A dura realidade é a seguinte: basicamente, alguém aperta um enter na Califórnia e o funcionamento do Google, do Facebook ou do Twitter pode mudar ao redor do mundo inteiro.
Não é surpresa nenhuma que essas plataformas tenham sido muito pressionadas para agir em resposta à proliferação de notícias falsas. Elas apresentaram mudanças logo que a crise ficou evidente, no final de 2016, e tem feito novas alterações periódicas desde então. Entender como elas mudaram o funcionamento da rede até aqui é essencial para vislumbrar o que ainda pode – e precisa – ser feito.
O coletivo de ativistas Intervozes desenvolveu um estudo que sistematiza as principais respostas das redes sociais para o combate às fake news nos últimos anos. A partir dos dados desse trabalho, é possível organizar as medidas mais frequentes no combate às fake news na trincheira da autorregulação, partido das armas mais leves até as de maior calibre:
A polêmica entre a autorregulação e as regras impostas de cima para baixo por uma autoridade política deixa de lado uma terceira via: uma construção das regras por entidades públicas, com participação ativa. Esse é o caminho do meio, a chamada corregulação.
É uma alternativa interessante, pois ajuda a evitar as armadilhas dos dois extremos da regulação estatal e da autorregulação. Como já vimos, uma regulação governamental pode abrir espaço para censura em regimes autoritários.
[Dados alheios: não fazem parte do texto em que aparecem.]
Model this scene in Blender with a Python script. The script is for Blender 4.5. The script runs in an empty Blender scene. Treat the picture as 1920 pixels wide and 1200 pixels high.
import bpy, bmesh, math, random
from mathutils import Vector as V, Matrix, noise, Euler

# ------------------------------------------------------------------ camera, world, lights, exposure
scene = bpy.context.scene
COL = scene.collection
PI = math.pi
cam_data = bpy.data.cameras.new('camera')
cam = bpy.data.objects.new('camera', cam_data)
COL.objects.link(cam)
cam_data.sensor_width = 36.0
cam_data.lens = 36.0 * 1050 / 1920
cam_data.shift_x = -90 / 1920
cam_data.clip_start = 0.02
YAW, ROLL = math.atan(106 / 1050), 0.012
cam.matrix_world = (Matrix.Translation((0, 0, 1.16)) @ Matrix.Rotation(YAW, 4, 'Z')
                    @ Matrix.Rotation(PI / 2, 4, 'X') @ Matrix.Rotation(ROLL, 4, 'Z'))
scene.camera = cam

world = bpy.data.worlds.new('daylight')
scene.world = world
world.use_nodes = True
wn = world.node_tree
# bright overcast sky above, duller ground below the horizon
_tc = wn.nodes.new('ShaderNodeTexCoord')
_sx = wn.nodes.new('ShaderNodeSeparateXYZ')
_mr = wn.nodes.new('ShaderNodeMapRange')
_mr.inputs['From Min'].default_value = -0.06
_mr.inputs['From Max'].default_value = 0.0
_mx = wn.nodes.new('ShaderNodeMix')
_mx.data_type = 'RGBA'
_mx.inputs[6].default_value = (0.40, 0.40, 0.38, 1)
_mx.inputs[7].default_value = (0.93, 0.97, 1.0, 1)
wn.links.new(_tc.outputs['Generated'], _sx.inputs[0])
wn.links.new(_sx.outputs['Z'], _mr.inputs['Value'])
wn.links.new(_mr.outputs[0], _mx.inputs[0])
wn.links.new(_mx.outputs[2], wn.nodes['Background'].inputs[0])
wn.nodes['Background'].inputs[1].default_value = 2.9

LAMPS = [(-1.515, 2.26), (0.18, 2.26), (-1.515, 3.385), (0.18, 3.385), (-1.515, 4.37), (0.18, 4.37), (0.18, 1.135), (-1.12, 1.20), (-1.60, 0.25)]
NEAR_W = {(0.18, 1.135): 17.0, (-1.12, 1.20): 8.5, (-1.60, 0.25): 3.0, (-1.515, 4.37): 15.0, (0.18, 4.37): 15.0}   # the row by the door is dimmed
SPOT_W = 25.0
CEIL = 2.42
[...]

Por outro lado, sem nenhum controle público, as empresas proprietárias das plataformas também podem abusar de sua autonomia, mudando códigos de conduta em suas páginas e removendo conteúdos relevantes, mas incômodos para seus interesses comerciais.
Essa é a proposta de um grupo de entidades latino-americanas que defendem um modelo misto de regulação.
Para isso, as plataformas poderiam definir com representantes do público quais seriam as regras gerais de conduta e os procedimentos para julgamento e apelação. As redes sociais continuariam a decidir seus casos internos. Entretanto, se esses processos não forem transparentes ou se ignorarem as regras definidas coletivamente, entidades governamentais poderiam então punir as plataformas. Mas nessa proposta o Estado não teria o poder de interferir em casos específicos, censurando ou liberando conteúdos de acordo com suas preferências políticas.
Enquanto cada país tenta montar as peças desse quebra-cabeça, também se discute uma outra forma de regular essas plataformas por meio de acordos e tratados internacionais. Como as plataformas digitais oferecem seus serviços para o mundo todo, normas globais garantiriam um patamar mínimo de direitos e deveres, que poderia ser complementado por cada país, se necessário.
Para melhorar as plataformas online, temos muitos caminhos pela frente. Só falta agora decidir – de forma democrática – qual trilha seguir.